> [WHAT YOU WILL DO]: Retype only what runs from the first line of the listing to the line holding "mb = MB(); mb.box(-3.2, 3.6, -1.6, WALL_Y", both included. Do not retype the pictures.
BEGIN GIVEN MATERIAL
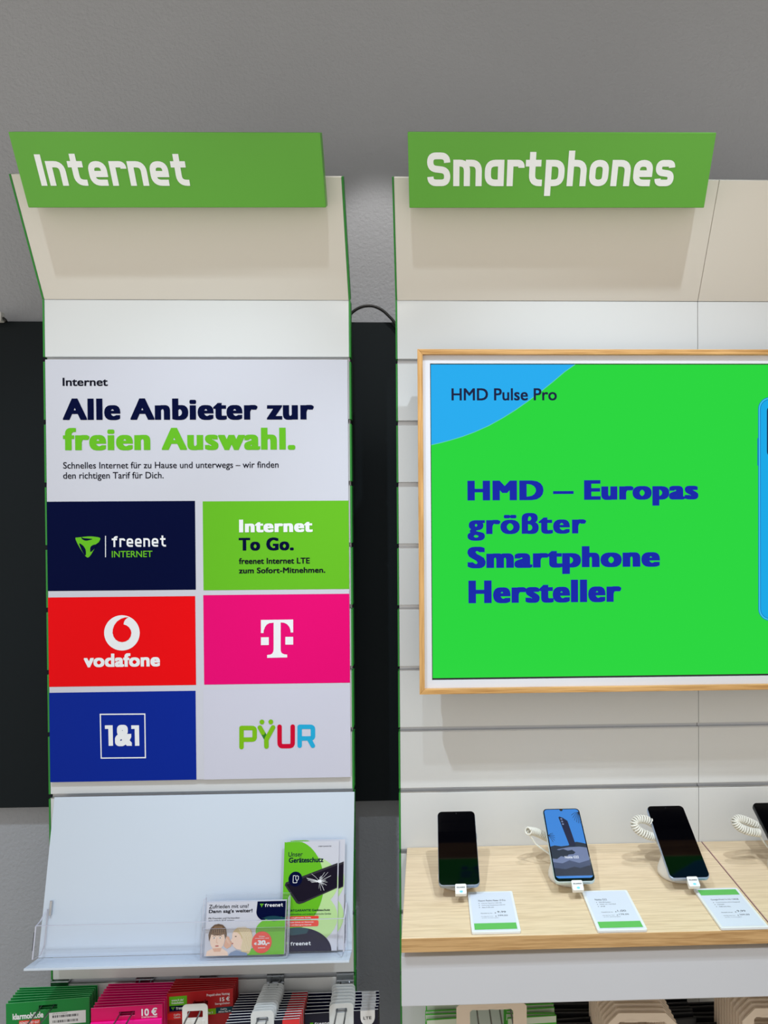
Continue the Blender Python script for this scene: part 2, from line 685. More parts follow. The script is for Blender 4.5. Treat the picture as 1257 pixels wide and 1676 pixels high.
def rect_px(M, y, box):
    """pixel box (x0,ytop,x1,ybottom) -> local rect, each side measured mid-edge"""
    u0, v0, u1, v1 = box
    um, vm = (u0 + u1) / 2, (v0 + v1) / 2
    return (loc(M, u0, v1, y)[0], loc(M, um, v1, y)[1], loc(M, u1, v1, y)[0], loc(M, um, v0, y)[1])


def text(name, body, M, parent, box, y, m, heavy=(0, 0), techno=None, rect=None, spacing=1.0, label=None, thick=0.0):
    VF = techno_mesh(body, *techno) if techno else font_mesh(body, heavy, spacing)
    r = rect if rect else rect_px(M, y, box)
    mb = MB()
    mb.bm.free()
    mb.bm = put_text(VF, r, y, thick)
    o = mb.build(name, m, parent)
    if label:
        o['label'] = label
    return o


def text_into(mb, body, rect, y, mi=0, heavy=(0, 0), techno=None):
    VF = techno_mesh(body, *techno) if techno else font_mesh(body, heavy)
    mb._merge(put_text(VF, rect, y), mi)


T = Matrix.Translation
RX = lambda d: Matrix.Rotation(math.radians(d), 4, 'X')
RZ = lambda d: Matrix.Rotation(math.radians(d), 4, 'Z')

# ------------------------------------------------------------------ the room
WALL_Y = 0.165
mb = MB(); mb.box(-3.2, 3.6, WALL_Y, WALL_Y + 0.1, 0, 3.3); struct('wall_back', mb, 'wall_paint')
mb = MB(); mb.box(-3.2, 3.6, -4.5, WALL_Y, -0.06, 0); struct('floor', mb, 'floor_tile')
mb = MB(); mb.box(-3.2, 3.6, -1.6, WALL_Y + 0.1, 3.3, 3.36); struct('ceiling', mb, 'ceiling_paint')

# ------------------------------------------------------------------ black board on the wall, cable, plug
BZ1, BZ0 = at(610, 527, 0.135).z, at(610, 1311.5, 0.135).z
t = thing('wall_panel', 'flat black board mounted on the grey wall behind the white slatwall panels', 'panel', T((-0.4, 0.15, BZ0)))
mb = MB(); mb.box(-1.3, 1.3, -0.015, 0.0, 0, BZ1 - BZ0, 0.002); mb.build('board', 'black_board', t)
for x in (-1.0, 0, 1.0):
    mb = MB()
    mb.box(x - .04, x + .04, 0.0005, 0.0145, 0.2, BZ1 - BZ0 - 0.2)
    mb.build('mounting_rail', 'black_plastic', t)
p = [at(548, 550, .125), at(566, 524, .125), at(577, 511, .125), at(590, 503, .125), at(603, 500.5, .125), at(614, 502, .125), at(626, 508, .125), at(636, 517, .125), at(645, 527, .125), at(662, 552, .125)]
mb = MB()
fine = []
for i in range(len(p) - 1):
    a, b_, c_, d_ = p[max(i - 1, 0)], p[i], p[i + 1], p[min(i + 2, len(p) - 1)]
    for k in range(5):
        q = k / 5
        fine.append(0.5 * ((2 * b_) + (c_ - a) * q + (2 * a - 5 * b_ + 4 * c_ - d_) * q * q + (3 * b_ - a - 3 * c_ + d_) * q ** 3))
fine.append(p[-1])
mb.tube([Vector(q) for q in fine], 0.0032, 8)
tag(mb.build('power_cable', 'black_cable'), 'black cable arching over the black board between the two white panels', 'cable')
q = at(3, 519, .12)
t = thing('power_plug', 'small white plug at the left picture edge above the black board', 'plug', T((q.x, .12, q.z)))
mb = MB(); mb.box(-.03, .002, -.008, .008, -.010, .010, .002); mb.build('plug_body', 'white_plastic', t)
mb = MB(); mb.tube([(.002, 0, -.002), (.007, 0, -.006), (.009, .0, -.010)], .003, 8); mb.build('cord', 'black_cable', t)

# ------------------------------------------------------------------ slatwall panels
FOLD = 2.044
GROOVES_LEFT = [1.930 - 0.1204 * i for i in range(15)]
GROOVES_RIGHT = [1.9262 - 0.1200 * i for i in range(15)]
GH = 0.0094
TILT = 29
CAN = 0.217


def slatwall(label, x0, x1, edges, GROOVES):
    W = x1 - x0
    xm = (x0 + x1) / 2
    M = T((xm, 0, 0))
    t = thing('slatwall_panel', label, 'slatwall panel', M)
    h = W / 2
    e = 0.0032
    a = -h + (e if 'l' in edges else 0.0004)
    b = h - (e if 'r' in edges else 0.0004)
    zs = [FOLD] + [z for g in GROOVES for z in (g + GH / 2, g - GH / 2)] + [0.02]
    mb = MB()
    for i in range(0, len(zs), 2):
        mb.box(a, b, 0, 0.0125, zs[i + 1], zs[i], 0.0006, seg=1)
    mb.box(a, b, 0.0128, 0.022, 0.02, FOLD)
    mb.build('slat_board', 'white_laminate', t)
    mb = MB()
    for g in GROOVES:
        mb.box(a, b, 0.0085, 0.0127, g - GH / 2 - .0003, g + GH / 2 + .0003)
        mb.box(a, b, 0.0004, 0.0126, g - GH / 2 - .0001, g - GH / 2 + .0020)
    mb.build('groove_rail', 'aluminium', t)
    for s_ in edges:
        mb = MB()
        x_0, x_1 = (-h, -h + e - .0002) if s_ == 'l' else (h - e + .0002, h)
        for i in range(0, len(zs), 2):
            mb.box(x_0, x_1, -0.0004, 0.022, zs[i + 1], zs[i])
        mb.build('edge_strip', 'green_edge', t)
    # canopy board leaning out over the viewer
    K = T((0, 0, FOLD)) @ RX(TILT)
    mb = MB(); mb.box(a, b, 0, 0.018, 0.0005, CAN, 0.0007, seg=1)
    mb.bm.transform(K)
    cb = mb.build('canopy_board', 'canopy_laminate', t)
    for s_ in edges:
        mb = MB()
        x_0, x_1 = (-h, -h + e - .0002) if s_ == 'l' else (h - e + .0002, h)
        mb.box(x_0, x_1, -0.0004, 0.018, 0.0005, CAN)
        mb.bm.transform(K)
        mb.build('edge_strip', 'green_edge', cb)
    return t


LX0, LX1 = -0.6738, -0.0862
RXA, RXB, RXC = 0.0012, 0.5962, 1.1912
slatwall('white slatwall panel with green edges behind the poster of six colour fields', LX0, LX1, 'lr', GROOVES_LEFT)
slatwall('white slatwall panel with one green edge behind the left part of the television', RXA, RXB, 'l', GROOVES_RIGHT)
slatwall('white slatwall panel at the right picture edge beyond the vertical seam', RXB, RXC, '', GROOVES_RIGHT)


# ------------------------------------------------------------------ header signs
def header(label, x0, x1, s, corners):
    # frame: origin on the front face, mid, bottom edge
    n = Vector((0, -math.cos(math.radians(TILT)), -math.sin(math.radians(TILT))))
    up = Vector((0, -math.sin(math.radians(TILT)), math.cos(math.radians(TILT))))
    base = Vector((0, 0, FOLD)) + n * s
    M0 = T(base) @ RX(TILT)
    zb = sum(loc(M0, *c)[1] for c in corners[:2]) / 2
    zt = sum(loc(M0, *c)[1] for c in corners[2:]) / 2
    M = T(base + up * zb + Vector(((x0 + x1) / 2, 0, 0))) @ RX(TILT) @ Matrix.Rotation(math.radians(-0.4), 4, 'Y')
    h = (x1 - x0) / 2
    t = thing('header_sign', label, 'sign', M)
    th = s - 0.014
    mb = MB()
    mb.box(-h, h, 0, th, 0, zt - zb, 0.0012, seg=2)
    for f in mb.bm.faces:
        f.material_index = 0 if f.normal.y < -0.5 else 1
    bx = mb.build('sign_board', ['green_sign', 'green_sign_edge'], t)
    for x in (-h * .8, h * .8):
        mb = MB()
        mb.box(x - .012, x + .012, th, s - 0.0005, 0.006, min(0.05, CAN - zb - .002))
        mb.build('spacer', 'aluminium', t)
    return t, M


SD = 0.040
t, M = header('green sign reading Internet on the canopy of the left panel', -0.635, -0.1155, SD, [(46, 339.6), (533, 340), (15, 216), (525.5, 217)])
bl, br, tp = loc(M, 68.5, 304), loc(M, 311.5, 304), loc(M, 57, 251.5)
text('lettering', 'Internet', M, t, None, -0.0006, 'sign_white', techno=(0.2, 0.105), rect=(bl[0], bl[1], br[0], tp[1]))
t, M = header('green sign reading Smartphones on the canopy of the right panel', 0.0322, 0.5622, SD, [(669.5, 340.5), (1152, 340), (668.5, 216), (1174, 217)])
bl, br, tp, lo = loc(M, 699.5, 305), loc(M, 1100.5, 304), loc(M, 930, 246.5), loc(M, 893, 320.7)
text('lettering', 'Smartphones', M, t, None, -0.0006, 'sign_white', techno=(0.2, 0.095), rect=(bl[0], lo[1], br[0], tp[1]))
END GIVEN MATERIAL
> [RESULT OF THE TASK]:
Continue the Blender Python script for this scene: part 2, from line 685. More parts follow. The script is for Blender 4.5. Treat the picture as 1257 pixels wide and 1676 pixels high.
def rect_px(M, y, box):
    """pixel box (x0,ytop,x1,ybottom) -> local rect, each side measured mid-edge"""
    u0, v0, u1, v1 = box
    um, vm = (u0 + u1) / 2, (v0 + v1) / 2
    return (loc(M, u0, v1, y)[0], loc(M, um, v1, y)[1], loc(M, u1, v1, y)[0], loc(M, um, v0, y)[1])


def text(name, body, M, parent, box, y, m, heavy=(0, 0), techno=None, rect=None, spacing=1.0, label=None, thick=0.0):
    VF = techno_mesh(body, *techno) if techno else font_mesh(body, heavy, spacing)
    r = rect if rect else rect_px(M, y, box)
    mb = MB()
    mb.bm.free()
    mb.bm = put_text(VF, r, y, thick)
    o = mb.build(name, m, parent)
    if label:
        o['label'] = label
    return o


def text_into(mb, body, rect, y, mi=0, heavy=(0, 0), techno=None):
    VF = techno_mesh(body, *techno) if techno else font_mesh(body, heavy)
    mb._merge(put_text(VF, rect, y), mi)


T = Matrix.Translation
RX = lambda d: Matrix.Rotation(math.radians(d), 4, 'X')
RZ = lambda d: Matrix.Rotation(math.radians(d), 4, 'Z')

# ------------------------------------------------------------------ the room
WALL_Y = 0.165
mb = MB(); mb.box(-3.2, 3.6, WALL_Y, WALL_Y + 0.1, 0, 3.3); struct('wall_back', mb, 'wall_paint')
mb = MB(); mb.box(-3.2, 3.6, -4.5, WALL_Y, -0.06, 0); struct('floor', mb, 'floor_tile')
mb = MB(); mb.box(-3.2, 3.6, -1.6, WALL_Y + 0.1, 3.3, 3.36); struct('ceiling', mb, 'ceiling_paint')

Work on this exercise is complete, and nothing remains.